### TASK TO COMPLETE
State the count of lines below in which the word "follow" appears, and add nothing.

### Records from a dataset
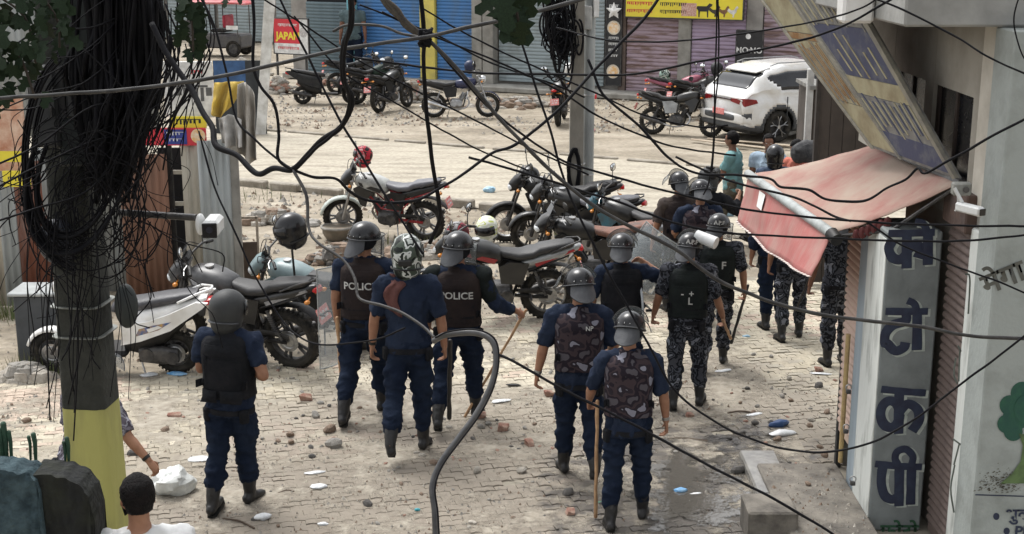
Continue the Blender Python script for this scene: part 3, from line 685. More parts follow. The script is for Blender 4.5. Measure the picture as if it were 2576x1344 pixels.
stuff(gb.build('mural_stipple', mat('brown_mural_paint', (.08, .07, .045), .8, bump=0), nb, smooth=False))
# strokes down the white post beside the shutter
for (pts) in ([(2428, 690), (2440, 700), (2436, 790)], [(2410, 870), (2418, 885)], [(2415, 880), (2412, 960)], [(2405, 900), (2400, 940), (2408, 965)], [(2398, 1105), (2418, 1120)], [(2414, 1115), (2400, 1170)], [(2402, 1170), (2392, 1230), (2400, 1290)]):
    mb = MB(); q = catmull([P(a, b, YB - .005) for a, b in pts], 4); mb.tube([(v.x - 3, YB - .003 - 9.5, v.z) for v in q], [(.006, .002)] * len(q), 6, up=(1, 0, 0)); mb.build('painted_stroke', mat('faded_grey_green_paint', (.14, .16, .14), .8, bump=0), nb)
# ------------------------------------------------------------ porch steps
def gbox(name, label, px0, px1, pyf, pyn, z, h, m, bev=.015, wet=None):
    a, b, c = G(px0, pyn, z), G(px1, pyn, z), G(px0, pyf, z)
    mb = MB(); mb.box((0, 0, -h / 2), (b.x - a.x, c.y - a.y, h), bev=bev); o = mb.build(name, m); o.location = ((a.x + b.x) / 2, (a.y + c.y) / 2, z); return tag(o, label, 'step')
wetc = mat('wet_concrete', (.16, .155, .145), .18, col2=(.26, .25, .23), scale=6, bump=.3, bscale=14)
stepc = mat('worn_step_concrete', (.20, .18, .15), .8, col2=(.065, .058, .05), scale=3.2, bump=.45, bscale=30)
gbox('concrete_step', 'low wet concrete step shining between two drier blocks', 1906, 2003, 1132, 1240, .09, .1, wetc)
gbox('concrete_step', 'nearest rough concrete block at the foot of the shop with a dark front face', 1884, 2010, 1240, 1290, .26, .3, stepc)
a = G(2004, 1344, .22); b = G(2090, 1064, .22)
mb = MB(); mb.box((0, 0, -.06), (2.72 - 2.05, 2.35, .12), bev=.015); o = mb.build('concrete_step', stepc); o.location = ((2.72 + 2.05) / 2 + .02, 9.95 - .45, .12); tag(o, 'long concrete ledge running along the peach shutter', 'step')
# ------------------------------------------------------------ awning
AW = thing('shop_awning', 'faded red cloth awning with a pale grey roller tube over the corner shop', 'awning', (3, 10, 2.3)); AL = Vector(AW.location)
cloth = mat('faded_red_awning_cloth', (.30, .145, .125), .9, spec=.2, col2=(.35, .275, .225), scale=1.6, bump=.35, bscale=12, lo=.36, hi=.6, detail=7)
cloth2 = mat('red_awning_valance_cloth', (.36, .13, .12), .9, spec=.2, col2=(.36, .21, .185), scale=2.5, bump=.2, bscale=14, stretch=(2, 2, .5))
c00, c01 = P(2092, 588, 10.15), P(1884, 440, 12.8); c10, c11 = P(2412, 462, 9.35), P(2190, 366, 11.9)
def sheet(name, f, nu, nv, m, par, off, th=.006, fold=0.0):
    mb = MB()
    for a in range(nv + 1):
        for c in range(nu + 1): mb.v.append(f(c / nu, a / nv) - off)
    for a in range(nv):
        for c in range(nu): i = a * (nu + 1) + c; mb.f.append((i, i + 1, i + nu + 2, i + nu + 1))
    o = mb.build(name, m, par, ang=70); md = o.modifiers.new('th', 'SOLIDIFY'); md.thickness = th; return o
sheet('canopy_cloth', lambda u, v: lerp(lerp(c00, c10, u), lerp(c01, c11, u), v) + Vector((0, 0, -.035 * math.sin(PI * u) * (.6 + .4 * math.sin(3 * v)) + .012 * noise.noise(Vector((u * 6, v * 5, 0))))), 20, 20, cloth, AW, AL)
v00, v01 = P(2038, 696, 10.05), P(1857, 556, 12.75)
sheet('valance', lambda u, v: lerp(lerp(c00, v00, u), lerp(c01, v01, u), v) + Vector((.012 * math.sin(v * 15 + u * 3) * u + .012 * noise.noise(Vector((u * 3, v * 9, 2))), 0, -.05 * u * math.sin(PI * v))), 10, 34, cloth2, AW, AL)
def vl(u, v): return lerp(lerp(c00, v00, u), lerp(c01, v01, u), v) + Vector((.012 * math.sin(v * 15 + u * 3) * u + .012 * noise.noise(Vector((u * 3, v * 9, 2))) - .006, 0, -.05 * u * math.sin(PI * v)))
fr2 = MB()
for k in range(34): fr2.tube([vl(1, k / 34) - AL, vl(1, (k + .7) / 34) - AL], [(.018, .004)] * 2, 5)
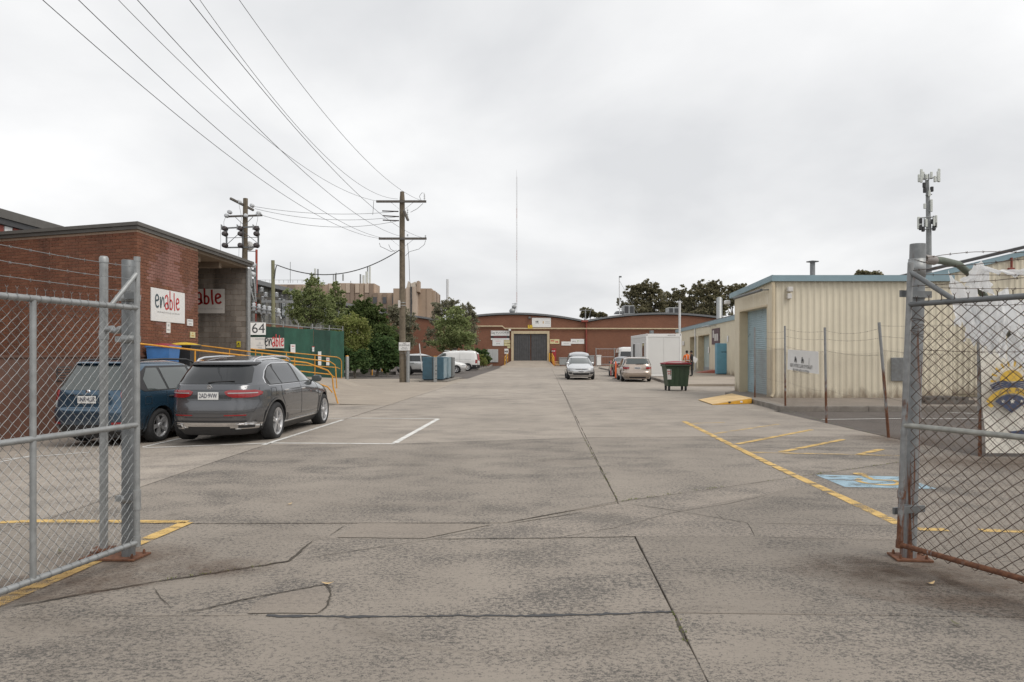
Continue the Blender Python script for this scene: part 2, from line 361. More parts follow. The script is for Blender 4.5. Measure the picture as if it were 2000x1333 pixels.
mk('green_pole', (.24, .235, .145), .95, var=.15, scale=5, streak=.5, gcol=(.1, .09, .05), bmp=.4, bscale=30)
mk('cross_arm', (.12, .11, .10), .9, var=.25, scale=9, grime=.3)
mk('porcelain', (.58, .60, .62), .25, var=.05); mk('brown_porcelain', (.06, .05, .05), .3, var=.1)
mk('wire_black', (.06, .06, .06), .6, .2); mk('copper_red', (.30, .055, .035), .7)
mk('green_cloth', (.024, .088, .060), .9, var=.18, scale=2.2, bmp=.3, bscale=160)
mk('green_cloth_dark', (.016, .055, .040), .9, var=.2, scale=2.2, bmp=.3, bscale=160)
mk('cream_steel', (.665, .605, .475), .55, var=.05, scale=1.4, streak=.12, gcol=(.34, .28, .2))
m_, t_, b_ = M['cream_steel'], M['cream_steel'].node_tree, M['cream_steel'].node_tree.nodes['Principled BSDF']; p_ = pos(t_); s3_ = N(t_, 'ShaderNodeSeparateXYZ'); t_.links.new(p_, s3_.inputs[0])
k_ = mth(t_, 'ADD', mth(t_, 'MULTIPLY', s3_.outputs['Z'], -.9), nz(t_, mapped(t_, p_, (3, 3, 1)), 1.5, 6, .65)); o_ = b_.inputs['Base Color'].links[0].from_socket
t_.links.new(mix(t_, ramp(t_, k_, [(.1, 0), (.42, .75)]), o_, (.17, .12, .075)), b_.inputs['Base Color'])
mk('cream_trim', (.58, .495, .345), .55, var=.06, scale=2, streak=.15, gcol=(.3, .24, .17))
mk('blue_trim', (.245, .35, .395), .5, .1, var=.08, scale=2, grime=.12)
mk('dark_trim', (.05, .05, .052), .6, var=.1)
def roller(name, col, chip, amt):
    m, t, b = newmat(name); p = pos(t)
    k = ramp(t, nz(t, mapped(t, p, (1.6, 1.6, 7)), 1.4, 8, .7), [(amt, 0), (amt + .05, 1)])
    c = mix(t, k, ramp(t, nz(t, p, 1.3, 4), [(.3, sc3(col, .85)), (.7, sc3(col, 1.1))]), chip)
    t.links.new(c, b.inputs['Base Color']); b.inputs['Roughness'].default_value = .55
roller('roller_blue', (.31, .415, .46), (.07, .075, .085), .615)
roller('roller_pale', (.40, .47, .45), (.2, .22, .22), .68)
mk('roller_grey', (.33, .35, .36), .5, .2)
mk('white_panel', (.66, .66, .645), .5, var=.03, scale=1); mk('white_frame', (.74, .74, .73), .45, var=.02)
mk('tan_wall', (.40, .305, .23), .85, var=.1, scale=.3); mk('tan_dark', (.26, .195, .15), .85, var=.1, scale=.3); mk('tan_pale', (.50, .40, .315), .85, var=.08, scale=.3); mk('pale_fin', (.55, .48, .40), .85)
mk('grey_clad', (.23, .23, .21), .7, var=.12, scale=1, streak=.4); mk('roof_grey', (.17, .175, .18), .6, .2, var=.1)
mk('door_grey', (.065, .066, .07), .65, var=.2, scale=3, streak=.4, gcol=(.11, .1, .09)); mk('corr_white', (.48, .49, .48), .6, var=.06, streak=.2)
mk('cream_frame', (.52, .43, .29), .7, var=.1, scale=3, grime=.2); mk('cabinet_red', (.32, .025, .03), .45, var=.1); mk('rw_red', (.22, .045, .03), .6)
mk('box_blue', (.045, .105, .145), .6, var=.16, scale=5, grime=.3, gcol=(.05, .06, .07)); mk('box_pale', (.19, .27, .31), .65, var=.22, scale=4, grime=.5, gcol=(.42, .44, .44)); mk('box_grey', (.17, .18, .18), .6, var=.2, scale=5, grime=.3)
mk('cab_blue', (.14, .33, .44), .5, var=.07, scale=2.5, grime=.12, gcol=(.06, .16, .22))
mk('bin_green', (.035, .062, .032), .55, var=.12, scale=4, grime=.2); mk('bin_red', (.25, .022, .034), .5, var=.1); mk('bin_blue', (.05, .17, .42), .45, var=.1); mk('bin_yellow', (.62, .42, .03), .5)
mk('rubber', (.022, .022, .023), .85, var=.25, scale=12); mk('black_plastic', (.028, .028, .03), .55, var=.1); mk('orange_post', (.72, .13, .03), .5, var=.06); mk('pink_post', (.72, .25, .24), .5, var=.06); mk('red_ramp', (.32, .09, .06), .7, var=.15)
mk('rim', (.52, .52, .53), .38, .6, var=.08); mk('rim_dark', (.10, .10, .105), .35, .7, var=.1); mk('rim_white', (.6, .6, .6), .35, .3); mk('chrome', (.72, .72, .73), .12, 1., var=.02)
mk('plate_white', (.70, .70, .68), .4, var=.03); mk('plate_ink', (.03, .035, .07), .5)
def carpaint(name, col, metal=.5, rough=.22):
    m, t, b = newmat(name); p = pos(t)
    c = ramp(t, nz(t, p, 1.5, 5), [(.3, sc3(col, .92)), (.7, sc3(col, 1.06))])
    s_ = N(t, 'ShaderNodeSeparateXYZ'); t.links.new(obc(t), s_.inputs[0])
    d = mth(t, 'MULTIPLY', ramp(t, s_.outputs['Z'], [(.2, .55), (.75, 0.)]), ramp(t, nz(t, p, 6, 6), [(.3, .3), (.7, 1)]))
    c = mix(t, d, c, (.16, .135, .11))
    t.links.new(c, b.inputs['Base Color']); b.inputs['Metallic'].default_value = metal; b.inputs['Roughness'].default_value = rough
    b.inputs['Coat Weight'].default_value = 1.; b.inputs['Coat Roughness'].default_value = .03
carpaint('paint_grey', (.10, .105, .115)); carpaint('paint_blue', (.03, .075, .125)); carpaint('paint_silver', (.60, .61, .62)); carpaint('paint_champagne', (.48, .40, .34)); carpaint('paint_white', (.72, .72, .71), .0, .35); carpaint('paint_darkgrey', (.06, .065, .07)); carpaint('paint_silver2', (.42, .43, .45))
def glassmat(name, col, tr):
    m, t, b = newmat(name); b.inputs['Base Color'].default_value = (*col, 1); b.inputs['Roughness'].default_value = .04; b.inputs['IOR'].default_value = 1.5
    b.inputs['Coat Weight'].default_value = tr; b.inputs['Coat Roughness'].default_value = .02
glassmat('glass_dark', (.016, .018, .02), .6); glassmat('glass_car', (.055, .066, .062), 1.); glassmat('glass_light', (.06, .072, .07), .8); glassmat('glass_office', (.035, .035, .04), .5)
mk('lamp_red', (.26, .008, .011), .14, var=.1, coat=1); mk('lamp_clear', (.38, .39, .40), .12, var=.05, coat=1); mk('lamp_orange', (.6, .16, .02), .25, var=.08, coat=1)
# torn translucent plastic sheet
m_, t_, b_ = newmat('plastic_film'); p_ = pos(t_); b_.inputs['Base Color'].default_value = (.93, .935, .94, 1); b_.inputs['Roughness'].default_value = .35
b_.inputs['Transmission Weight'].default_value = 0.
tl = N(t_, 'ShaderNodeBsdfTranslucent'); tl.inputs[0].default_value = (.93, .935, .94, 1); ms1 = N(t_, 'ShaderNodeMixShader'); ms1.inputs[0].default_value = .6
t_.links.new(b_.outputs[0], ms1.inputs[1]); t_.links.new(tl.outputs[0], ms1.inputs[2]); trn = N(t_, 'ShaderNodeBsdfTransparent'); ms2 = N(t_, 'ShaderNodeMixShader')
t_.links.new(ramp(t_, nz(t_, p_, 4, 4), [(.4, .0), (.75, .2)]), ms2.inputs[0]); t_.links.new(ms1.outputs[0], ms2.inputs[1]); t_.links.new(trn.outputs[0], ms2.inputs[2]); t_.links.new(ms2.outputs[0], t_.nodes['Material Output'].inputs[0])
bump(t_, b_, nz(t_, p_, 22, 4), .25, .01)
def leafmat(name, a, b2, c2):
    m, t, b = newmat(name); g = N(t, 'ShaderNodeNewGeometry')
    c = ramp(t, g.outputs['Random Per Island'], [(0, a), (.55, b2), (1, c2)])
    t.links.new(c, b.inputs['Base Color']); b.inputs['Roughness'].default_value = .65; b.inputs['Specular IOR Level'].default_value = .3
    tl_ = N(t, 'ShaderNodeBsdfTranslucent'); t.links.new(c, tl_.inputs[0]); ms = N(t, 'ShaderNodeMixShader'); ms.inputs[0].default_value = .5
    t.links.new(b.outputs[0], ms.inputs[1]); t.links.new(tl_.outputs[0], ms.inputs[2]); t.links.new(ms.outputs[0], t.nodes['Material Output'].inputs[0])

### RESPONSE
2